Come to think of it, the resuscitation of Albee's career in the wake of the Pulitzer-winning Three Tall Women constitutes a second coming of sorts. There was a 1996 Lincoln Center revival of A Delicate Balance and an entire Signature Theatre season devoted to Albee. Now, at the playwright's suggestion, director Mark Lamos gives us another look at Tiny Alice, in a bang-up Hartford Stage production starring one-time Walton Richard Thomas as Brother Julian, the sometime apostate who is lured into the tender trap of Alice and her agents, in exchange for a $2 billion gift to the Catholic Church. (Add to the usually-listed influences on Tiny Alice, which include Plato, T.S. Eliot, Lewis Carroll, and Jean Genet, Friedrich Dürrenmatt's The Visit.)

This is the fourth Hartford Stage collaboration between Lamos, who was the theater's artistic director from 1980 to 1997, and Thomas, following Hamlet, Peer Gynt, and Richard III. And apart from the fact that sacrificial lamb Julian takes longer to shuffle off this mortal coil than Hamlet does to make up his mind, it's a sharply delineated, exquisitely theatrical event. The notoriously exacting playwright having had a hand in the revival, judicious trimming of the third act -- in which Julian is abandoned to Alice, to experience the goddesshead or delude himself that he does -- was doubtless not an option. Albee, then 36, was forced at the time of the play's debut into radical cuts that he restored in the published edition. Now an eminence, he would not likely suffer such amputation, however advisable, again.

As for Tiny Alice, it lives up to the controversy it engendered in 1964, when the original Broadway production starred John Gielgud as Julian and Irene Worth as Miss Alice. A metaphysical mystery with homosexual undertones, the play is archly imaginative, annoyingly overblown, and not entirely explicable.

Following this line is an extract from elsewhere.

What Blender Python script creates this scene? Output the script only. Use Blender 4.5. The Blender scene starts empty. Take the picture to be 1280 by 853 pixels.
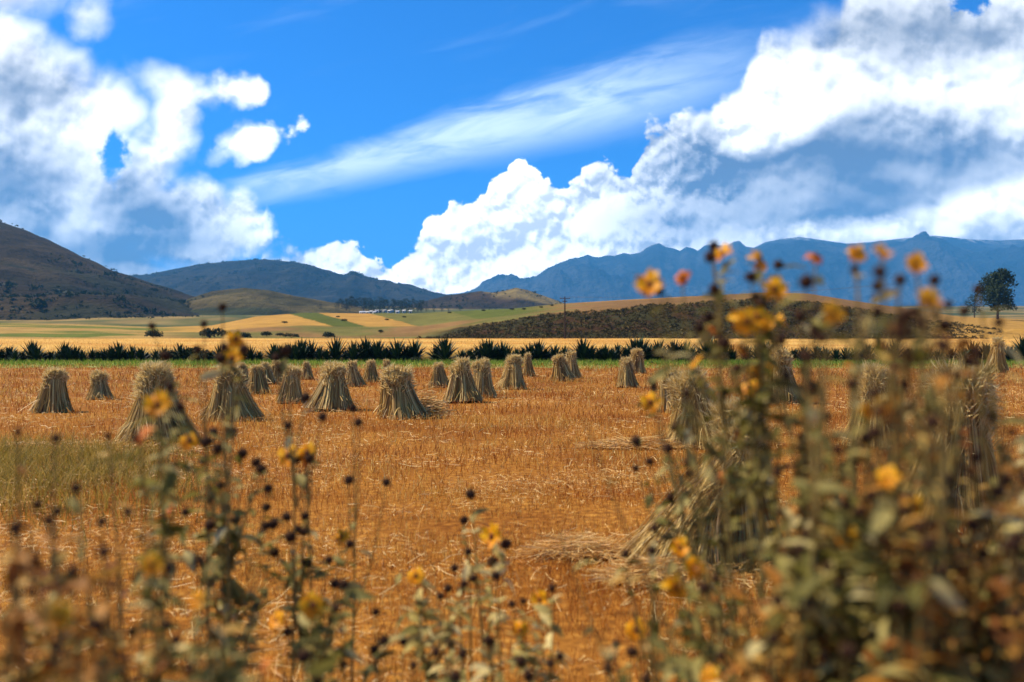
import bpy, math, random
import numpy as np
from mathutils import Vector

# ------------------------------------------------------------------ camera, world, sun, exposure
FX, CX, HY, CH = 995.0, 640.0, 426.5, 1.7        # focal length in px of the 1280 px photo, centre, horizon, eye height
SC = bpy.context.scene
COL = SC.collection
cd = bpy.data.cameras.new('camera'); cam = bpy.data.objects.new('camera', cd); COL.objects.link(cam)
cam.location = (0, 0, CH); cam.rotation_euler = (math.radians(90), 0, 0)
cd.sensor_width = 36; cd.sensor_fit = 'HORIZONTAL'; cd.lens = FX / 1280 * 36
cd.clip_start = 0.05; cd.clip_end = 60000
cd.dof.use_dof = True; cd.dof.focus_distance = 17.0; cd.dof.aperture_fstop = cd.lens / 1000 / 0.021
SC.camera = cam
SC.view_settings.view_transform = 'Standard'; SC.view_settings.look = 'None'
SC.view_settings.gamma = 1; SC.view_settings.use_curve_mapping = False
SC.view_settings.exposure = 0.74
SC.cycles.max_bounces = 4; SC.cycles.diffuse_bounces = 2; SC.cycles.transmission_bounces = 2; SC.cycles.caustics_reflective = False; SC.cycles.caustics_refractive = False
SC.cycles.transparent_max_bounces = 4; SC.cycles.volume_bounces = 0

SUN_EL, SUN_AZ = math.radians(52), math.radians(-72)   # azimuth from +Y, negative = to the left
sdir = Vector((math.sin(SUN_AZ) * math.cos(SUN_EL), math.cos(SUN_AZ) * math.cos(SUN_EL), math.sin(SUN_EL)))
sl = bpy.data.lights.new('sun', 'SUN'); sun = bpy.data.objects.new('sun', sl); COL.objects.link(sun)
sl.energy = 5.0; sl.angle = math.radians(0.5); sl.color = (1.0, 0.88, 0.70)
sun.rotation_euler = sdir.to_track_quat('Z', 'Y').to_euler()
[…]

A Cardinal is approached by a disdainful Lawyer, a man he knew (Biblically and otherwise) when both were at school. In a glintingly waspish opening gambit, the Lawyer offers the Church a potful of money from a fabulously wealthy woman in exchange for lay brother Julian, the Cardinal's private secretary (and probable lust object). Julian is duly dispensed to the mansion to take care of the "odds and ends" of the deal. There, it appears, moneybags Miss Alice lives with the Lawyer and a Butler named Butler, both of whom have been her -- and each other's -- lovers. In this atmosphere of polymorphous perversity, Miss Alice sets out to seduce Julian, an innocent who has been targeted for the fragility of his faith ("Man's God and mine are not one") and a tendency to confuse sexual and religious ecstasy.

But things are not what they seem. It becomes increasingly evident that Miss Alice is controlled by, rather than in control of, the Lawyer and that all three inhabitants of the mansion are agents of a mysterious "tiny" Alice -- "the mouse in the model" -- who wants Julian as her bridegroom (an intriguing gender switch on brides of Christ). At one point a fire breaks out in the model and in the mansion, whereupon the surrogate Alice falls to her knees and prays, paradoxically, to "let us not be consumed" and to "let it all come down." Whatever is going on here, the bewildered Julian is finally alone, at the mercy of whatever -- signified by a thunderous heartbeat -- comes.

The good news is that, at Hartford Stage, even the most stilted and inscrutable incantations and conundrums are attacked with conviction. Thomas is a graceful and intelligent actor who has refused to be chained, à la Prometheus, to Walton's Mountain. As Julian, he bears a modesty that flickers through the play's oft-florid language, and he makes even the grand gesture natural. The stunning Sharon Scruggs, so successfully androgynous in Slaughter City at ART, is a full-out predatory vamp here, until she develops qualms about playing Spider Woman to the affecting Julian's fly. As the Lawyer, Renaissance man of the theater Gerry Bamman (in addition to being an actor, he has translated seven Ibsen plays) is sinister and efficient as the Lawyer; John Michael Higgins brings the right ironic insouciance to the Judas figure Butler; and Tom Lacy marries pomp to seaminess as the Cardinal. Given such a handsome and respectful rendering, it's easier to peg the size of Tiny Alice. She's the brainchild of a large talent bowing to even larger pretensions.